One little thing: the purpose.
The purpose of a reception is to hold a party so that someone of some sort of importance may be ‘received’ or greeted by a group or community of people.
That’s it.
No matter whether you have a quiet restaurant meal for five people, a huge blowout with all the trimmings and every single tradition for five hundred, or something in between, your post-wedding celebration is a reception.
So what does that mean for your celebration? Does it mean you are required to have the groom remove the bride’s garter with his teeth while stripper music plays? No. Does it mean you have to serve rubber chicken and champagne no matter what you and your guests would rather eat? No. Does it mean you can’t say a word as bride while the groom, best man, and father of the bride all have to make speeches? No.
What it means, quite simply, is that you will wish to hold a party that you and your guests will enjoy, and you will need to find some way to interact with your guests at some point in the proceedings. After all, the greeting is the point of the party in this case.
It means that since more and more of us are paying for our own weddings, we are taking on the socially strange role of being both host and guest of honor at the same time. But this is not completely unworkable. It just means we have to juggle the responsibilities of each role as gracefully as we can.
So what are the responsibilities of each role?
The hosts are responsible for:
– Issuing invitations in good time.
– Providing some form of refreshment to everyone attending. It doesn’t matter whether the chosen refreshment is cake and coffee, a five-course gourmet meal, a delivery from your favorite Chinese restaurant down the street, homemade picnic foods, or some bags of chips and soda. What does matter is that the hosts offer something in keeping with the level of formality of the celebration.
– Offering some form of entertainment. This entertainment may take the form of a band to listen or dance to; jugglers and a dog act; speeches and hurling vaguely fetishistic objects into the crowd for good luck; a rousing game of duck, duck, goose; a belly dancing troupe; or simple conversation. Let your tastes and imagination guide you, as well as expected traditions.

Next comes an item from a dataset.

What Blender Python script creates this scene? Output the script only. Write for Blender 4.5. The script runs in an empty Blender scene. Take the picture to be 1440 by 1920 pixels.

– Interacting with your guests. Whether you choose to do a formal receiving line, go around to all the tables during dinner, or set out to dance with everyone there, it’s your duty to say hello to everyone. And since these are your friends and family, that shouldn’t be too much of a burden, even if there are a lot of them. If there aren’t many, then that just makes it easier. There were some eighty-five or so guests at my wedding to Mr. Twistie. The receiving line took maybe fifteen or twenty minutes.
– Thanking your guests. This is easy to combine with both the responsibility to interact and with any thank you notes you write for gifts given or services volunteered. People have taken time out of their busy lives to celebrate with you, and that’s certainly something to be grateful for.
The guests of honor are responsible for:
– Allowing each guest to greet them. That’s the point of the party. You are being accepted into your community in a new role. Again, whether you have a formal receiving line, go around to tables, etc. you just have to make sure you speak to everyone and to be gracious in receiving their congratulations and good wishes.
– Express your thanks for the good wishes you receive. You can thank them one by one, and should, but it’s also a nice gesture to give your thanks in a toast to friendship and family. And of course, there are those thank you notes you’ll be writing for gifts, help with the wedding, etc.
– Interact with the guests. Dance with them, talk to them, share a drink with them…just be sure to be a part of the party. Don’t spend the whole time with eyes for nobody but your new spouse. That’s what the honeymoon is for.
In other words, the responsibilities of the host are precisely the same as they are for any other party, and the responsibilities of the guests of honor are also more or less the same as they would be for a birthday party, celebration of a promotion, graduation party, or farewell party for someone who is moving. In fact, those parties are receptions, too. We just don’t usually call them that.
I think the difference is one of expectations: at a “wedding reception” brings visions of reception lines with the parents/grandparent/everyone even vaguely related to the couple, DJs who play the Chicken Dance, cake cutting and garter/bouquet throwing, rubber chicken formal dinner with toasts, etc, while a “party” gives the impression of a more casual, less structured affair.
They’re the same thing, but you expect a looser, more fun time with a “party.” I had a very party-like reception and just called it whatever I darn well pleased.
I agree with seresy about expectations, but I’d think it’s guests who are forming said impressions. Call it what it is, then let your guests be pleasantly surprised to find a pizza buffet, beers from around the world, and an old fashioned jug band!
It’s that perception that I’m trying to break down by discussing the proper definition so that people feel freer to have the sort of celebration they would like rather than assuming the Chicken Dance is somehow required.
I know my fiance and I were much more relaxed about the whole thing when we realized that our reception could and should be a great party, and that it will still be a perfectly acceptable “reception” if we refuse to play “YMCA” or do the garter toss.
I would also add that many of the people I’ve seen making the “it’s not *really* a reception, it’s just a party” claim are trying to excuse a major etiquette faux pas (not you, seresy!) — so I’m glad to see someone point out that this is a false distinction.